Sí tenemos que reseñar una ocasión que seguimos recordando porque nos impactó tanto en lo musical como en lo sentimental, fue la velada de los cien años de Covent Garden. Estudiábamos en Inglaterra y esa noche una amiga de nuestros padres, Margot Fontaine —que también era la más grande bailarina de Occidente— se dejó invitarnos a una velada tripartita para celebrar el centenario del famoso teatro, ocasión en la que ella bailaría como siempre lo hizo, a lo grande. Con esa invitación nos impactó para el resto de nuestra vida musical.

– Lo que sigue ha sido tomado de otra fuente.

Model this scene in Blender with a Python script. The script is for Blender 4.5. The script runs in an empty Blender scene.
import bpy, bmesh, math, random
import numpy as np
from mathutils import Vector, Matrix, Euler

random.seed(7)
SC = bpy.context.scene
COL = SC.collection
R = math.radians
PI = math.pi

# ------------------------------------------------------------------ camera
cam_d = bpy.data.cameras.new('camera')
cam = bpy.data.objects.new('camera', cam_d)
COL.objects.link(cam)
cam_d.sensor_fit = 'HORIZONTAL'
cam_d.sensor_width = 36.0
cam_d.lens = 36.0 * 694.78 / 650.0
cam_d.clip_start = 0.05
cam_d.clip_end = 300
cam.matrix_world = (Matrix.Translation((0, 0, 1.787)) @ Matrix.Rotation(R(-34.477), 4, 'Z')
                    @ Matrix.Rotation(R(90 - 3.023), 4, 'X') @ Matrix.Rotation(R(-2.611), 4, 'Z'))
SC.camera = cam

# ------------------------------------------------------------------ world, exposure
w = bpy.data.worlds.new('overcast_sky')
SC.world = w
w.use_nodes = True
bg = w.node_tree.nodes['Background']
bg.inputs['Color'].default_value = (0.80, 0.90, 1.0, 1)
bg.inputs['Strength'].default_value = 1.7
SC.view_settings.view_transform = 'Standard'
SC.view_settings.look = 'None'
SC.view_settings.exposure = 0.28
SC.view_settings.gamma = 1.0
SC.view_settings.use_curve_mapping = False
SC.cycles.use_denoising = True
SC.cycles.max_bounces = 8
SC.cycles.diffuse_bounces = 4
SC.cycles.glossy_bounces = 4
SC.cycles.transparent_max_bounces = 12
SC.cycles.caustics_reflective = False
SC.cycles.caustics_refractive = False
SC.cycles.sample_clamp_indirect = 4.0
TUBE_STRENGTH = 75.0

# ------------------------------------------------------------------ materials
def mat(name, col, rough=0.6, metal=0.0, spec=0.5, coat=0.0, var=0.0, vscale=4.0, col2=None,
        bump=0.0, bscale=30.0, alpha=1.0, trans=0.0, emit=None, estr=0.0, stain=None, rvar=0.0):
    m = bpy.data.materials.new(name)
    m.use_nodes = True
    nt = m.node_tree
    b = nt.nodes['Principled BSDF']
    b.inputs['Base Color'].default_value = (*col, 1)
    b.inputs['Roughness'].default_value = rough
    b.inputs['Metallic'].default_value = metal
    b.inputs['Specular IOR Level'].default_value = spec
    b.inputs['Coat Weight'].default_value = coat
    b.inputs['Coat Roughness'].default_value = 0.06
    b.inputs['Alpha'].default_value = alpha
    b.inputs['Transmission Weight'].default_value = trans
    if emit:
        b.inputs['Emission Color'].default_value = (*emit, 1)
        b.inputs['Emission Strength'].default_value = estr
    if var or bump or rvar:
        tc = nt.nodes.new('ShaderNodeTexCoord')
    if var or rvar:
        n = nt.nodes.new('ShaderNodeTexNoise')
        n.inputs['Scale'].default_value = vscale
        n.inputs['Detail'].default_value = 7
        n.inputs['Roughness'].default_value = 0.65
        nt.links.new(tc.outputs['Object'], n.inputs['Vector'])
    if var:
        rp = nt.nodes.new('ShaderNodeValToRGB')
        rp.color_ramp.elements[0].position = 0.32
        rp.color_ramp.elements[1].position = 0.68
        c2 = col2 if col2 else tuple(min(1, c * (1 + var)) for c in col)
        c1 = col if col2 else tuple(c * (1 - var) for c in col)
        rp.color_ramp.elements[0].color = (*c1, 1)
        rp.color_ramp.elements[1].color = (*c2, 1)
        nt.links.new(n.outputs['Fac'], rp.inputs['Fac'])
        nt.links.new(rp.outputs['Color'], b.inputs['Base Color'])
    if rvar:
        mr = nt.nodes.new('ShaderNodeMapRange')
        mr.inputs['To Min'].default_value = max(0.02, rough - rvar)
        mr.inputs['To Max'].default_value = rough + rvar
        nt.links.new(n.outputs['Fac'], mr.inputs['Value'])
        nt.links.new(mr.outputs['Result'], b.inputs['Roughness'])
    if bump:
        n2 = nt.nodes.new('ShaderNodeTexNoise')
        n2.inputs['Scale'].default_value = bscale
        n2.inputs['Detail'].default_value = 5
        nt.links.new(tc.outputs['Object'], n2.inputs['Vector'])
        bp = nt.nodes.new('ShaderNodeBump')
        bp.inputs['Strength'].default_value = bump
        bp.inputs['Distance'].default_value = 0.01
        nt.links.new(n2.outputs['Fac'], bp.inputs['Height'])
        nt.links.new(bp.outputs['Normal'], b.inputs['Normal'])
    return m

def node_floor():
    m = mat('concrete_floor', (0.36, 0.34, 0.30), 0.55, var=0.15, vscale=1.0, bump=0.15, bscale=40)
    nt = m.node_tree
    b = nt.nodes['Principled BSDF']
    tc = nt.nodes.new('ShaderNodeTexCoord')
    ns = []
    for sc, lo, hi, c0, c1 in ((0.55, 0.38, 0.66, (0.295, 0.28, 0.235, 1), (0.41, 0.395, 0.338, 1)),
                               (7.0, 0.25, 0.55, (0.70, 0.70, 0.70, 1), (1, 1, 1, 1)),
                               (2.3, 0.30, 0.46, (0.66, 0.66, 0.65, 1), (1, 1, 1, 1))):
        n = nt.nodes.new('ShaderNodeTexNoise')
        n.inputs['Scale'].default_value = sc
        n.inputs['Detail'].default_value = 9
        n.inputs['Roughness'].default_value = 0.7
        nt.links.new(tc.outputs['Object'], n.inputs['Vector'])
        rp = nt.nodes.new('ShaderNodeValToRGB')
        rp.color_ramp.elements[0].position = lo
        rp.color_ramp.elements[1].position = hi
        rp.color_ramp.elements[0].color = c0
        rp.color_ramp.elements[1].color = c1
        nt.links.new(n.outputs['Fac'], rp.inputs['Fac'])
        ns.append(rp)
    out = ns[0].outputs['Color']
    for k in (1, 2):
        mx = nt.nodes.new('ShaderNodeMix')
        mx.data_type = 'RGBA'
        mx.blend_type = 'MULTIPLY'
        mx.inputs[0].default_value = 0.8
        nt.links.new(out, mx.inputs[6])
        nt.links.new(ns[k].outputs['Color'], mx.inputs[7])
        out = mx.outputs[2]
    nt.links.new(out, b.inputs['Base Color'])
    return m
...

Comenzábamos nuestra vida universitaria y nos gastábamos una afición por la ópera que nos quemaba, por lo que vivir en Inglaterra brindaba innumerables oportunidades. Esa famosa noche, el programa que aún conservamos- en seda, arrollado a un palo y afianzado con el escudo real a ambos lados, consistiría de arias de una ópera inglesa interpretadas por el tenor inglés Jon Vickers; algunos bellos pasajes de ballet interpretados por Margot; y arias de una de las óperas de Bellini —I Puritani— revivida e interpretadas por la gran diva María Meneghini Callas, según algunos la más grande de todos los tiempos.
Llegados los años 70 conocimos la Arena de Verona. Allí escuchamos a Carlo Bergonzi, cantando Aida con la soprano norteamericana Martina Arroyo, desafiar a un avión de Alitalia que no parecía querer terminar de sobrevolar la Arena mientras el tenor cerraba el Celeste Aida. Todo el auditorio sostenía la respiración y Bergonzi, bajo la dirección de Francesco Molinari Prandelli, no tuvo más camino que darlo todo porque el célebre Director no lo dejó ralentar. Los caballos trotando en ese enorme escenario acabaron de redondear una experiencia exquisita.
Tras un intensa actividad musical que nos llevó a muchos teatros famosos en busca de escuchar a los más grandes, nuestro interés operático decayó, ó talvez se vio puesto en hold porque nos comprometimos demasiado con nuestra carrera de derecho. Lo cierto es que por muchos años abandonamos la ópera, hasta que una pareja suiza nos invitó con nuestra esposa a pasar el fin de semana en Verona.
Nuestros amigos consiguieron boletos para dos óperas; viernes y sábado asistiríamos respectivamente a Turandot y a Carmen. De antemano pensamos que nos habría gustado más el orden inverso, dado que la primera es un plato de fondo a la par de la ensalada que es Carmen, pero esas cosas no las decide el público. Sin más discusión emprendimos el viaje por tierra, ellos desde Zürich por el Túnel del San Gottardo, nosotros desde Klosters por el San Bernardino.
Turandot fue todo lo perfecta que puede resultar un presentación operática. La orquesta y su Director impecables; los cantantes todos excepcionalmente buenos, presagiando que la época de sequía que se venía dando alrededor de Domingo y Pavarotti, se acabó ya; escenarios espectaculares que aún seguimos saboreando con la imaginación; todo lo que fue el montaje, preciso y maravilloso. A ello súmese una ciudad de ensueño medieval en la que se come delicioso en Trattorias en las que los Maitre cantan, y lo demás, Carmen incluída, fue simplemente el postre. Tras más de tres décadas volvimos a Verona y la adrenalina fluyó sin parar hasta que volvimos a casa.